→ **The exercise**:
Retype exactly the lines from the first one through the line with "SC.camera = camo", including both ends; skip any pictures.

»»

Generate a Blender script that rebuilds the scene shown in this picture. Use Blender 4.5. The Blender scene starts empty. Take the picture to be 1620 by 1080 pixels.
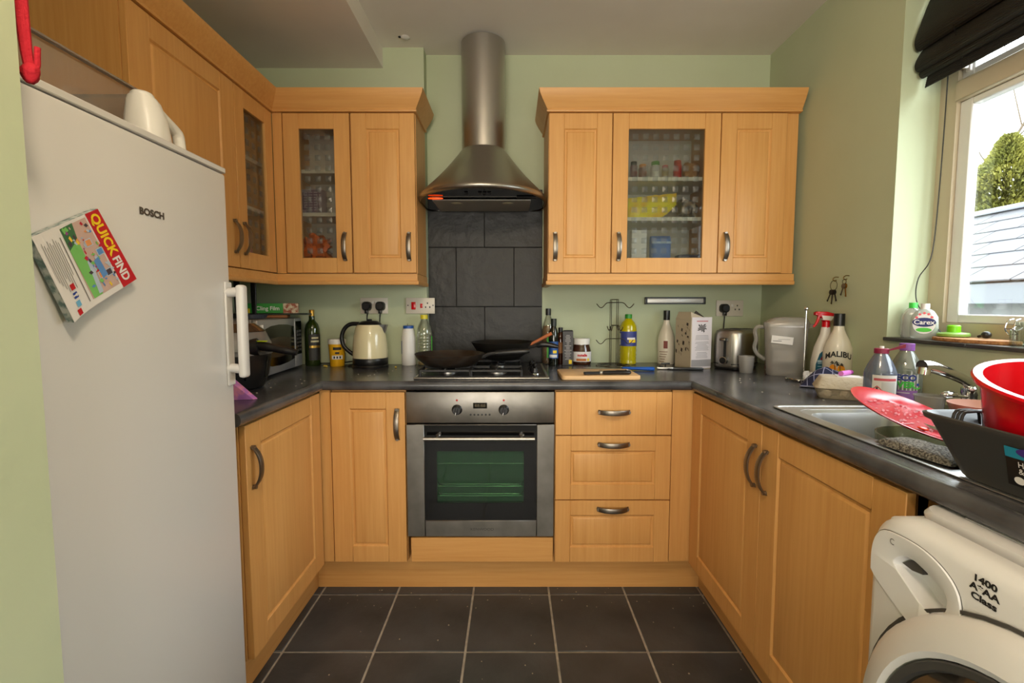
import bpy, bmesh, math, random
from math import sin, cos, pi, radians, sqrt, atan2
from mathutils import Vector, Matrix, noise

random.seed(7)
SC = bpy.context.scene
COL = SC.collection

# ------------------------------------------------------------------ camera, world, lights, exposure
FPX = 750.0                                   # focal length in pixels of the 1620 px wide photograph
TH = math.atan(55 / FPX)                      # downward pitch
CH = 1.2                                      # camera height
CT, ST = cos(TH), sin(TH)
cam = bpy.data.cameras.new('camera')
cam.sensor_width = 36
cam.lens = FPX / 1620 * 36
cam.clip_start = 0.02
camo = bpy.data.objects.new('camera', cam)
camo.location = (0, 0, CH)
camo.rotation_euler = (pi / 2 - TH, 0, 0)
COL.objects.link(camo)
SC.camera = camo

world = bpy.data.worlds.new('overcast_sky')
SC.world = world
world.use_nodes = True
wn = world.node_tree.nodes['Background']
wn.inputs[0].default_value = (0.90, 0.96, 1.0, 1)
wn.inputs[1].default_value = 11.0


def area(name, loc, target, sx, sy, energy, col=(1, 1, 1), portal=False):
    l = bpy.data.lights.new(name, 'AREA')
    l.shape = 'RECTANGLE'
    l.size, l.size_y = sx, sy
    l.energy = energy
    l.color = col
    o = bpy.data.objects.new(name, l)
    o.location = loc
    d = Vector(target) - Vector(loc)
    o.rotation_euler = d.to_track_quat('-Z', 'Y').to_euler()
    COL.objects.link(o)
    if portal:
        l.cycles.is_portal = True
    return o


area('window_portal', (1.66, 1.10, 1.68), (0, 1.10, 1.68), 1.15, 1.2, 1, portal=True)
pl_ = bpy.data.lights.new('pendant_lamp', 'POINT')
pl_.energy = 26
pl_.color = (1.0, 0.80, 0.56)
pl_.shadow_soft_size = 0.09
plo = bpy.data.objects.new('pendant_lamp', pl_)
plo.location = (-0.05, 0.15, 2.12)
COL.objects.link(plo)
area('rear_fill', (-0.1, -2.4, 1.30), (0.0, 1.0, 2.9), 2.2, 1.7, 98, (1.0, 0.93, 0.85))  # added fill lamp behind the viewer, tilted up to brighten the ceiling
SC.view_settings.view_transform = 'Standard'
SC.view_settings.look = 'None'
SC.view_settings.gamma = 1
SC.view_settings.use_curve_mapping = False
SC.view_settings.exposure = 0.02
SC.cycles.max_bounces = 8
SC.cycles.transparent_max_bounces = 24
SC.cycles.caustics_reflective = False
SC.cycles.caustics_refractive = False
SC.cycles.sample_clamp_indirect = 6


# ------------------------------------------------------------------ measuring: a photograph pixel to a point of a real plane
def ray(px, py):
    u, v = px - 810, py - 540
    return u, FPX * CT - v * ST, -v * CT - FPX * ST


def on_y(px, py, y):
    r = ray(px, py); t = y / r[1]
    return Vector((r[0] * t, y, CH + r[2] * t))


def on_z(px, py, z):
    r = ray(px, py); t = (z - CH) / r[2]
    return Vector((r[0] * t, r[1] * t, z))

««

→ **Finished exercise**:
Generate a Blender script that rebuilds the scene shown in this picture. Use Blender 4.5. The Blender scene starts empty. Take the picture to be 1620 by 1080 pixels.
import bpy, bmesh, math, random
from math import sin, cos, pi, radians, sqrt, atan2
from mathutils import Vector, Matrix, noise

random.seed(7)
SC = bpy.context.scene
COL = SC.collection

# ------------------------------------------------------------------ camera, world, lights, exposure
FPX = 750.0                                   # focal length in pixels of the 1620 px wide photograph
TH = math.atan(55 / FPX)                      # downward pitch
CH = 1.2                                      # camera height
CT, ST = cos(TH), sin(TH)
cam = bpy.data.cameras.new('camera')
cam.sensor_width = 36
cam.lens = FPX / 1620 * 36
cam.clip_start = 0.02
camo = bpy.data.objects.new('camera', cam)
camo.location = (0, 0, CH)
camo.rotation_euler = (pi / 2 - TH, 0, 0)
COL.objects.link(camo)
SC.camera = camo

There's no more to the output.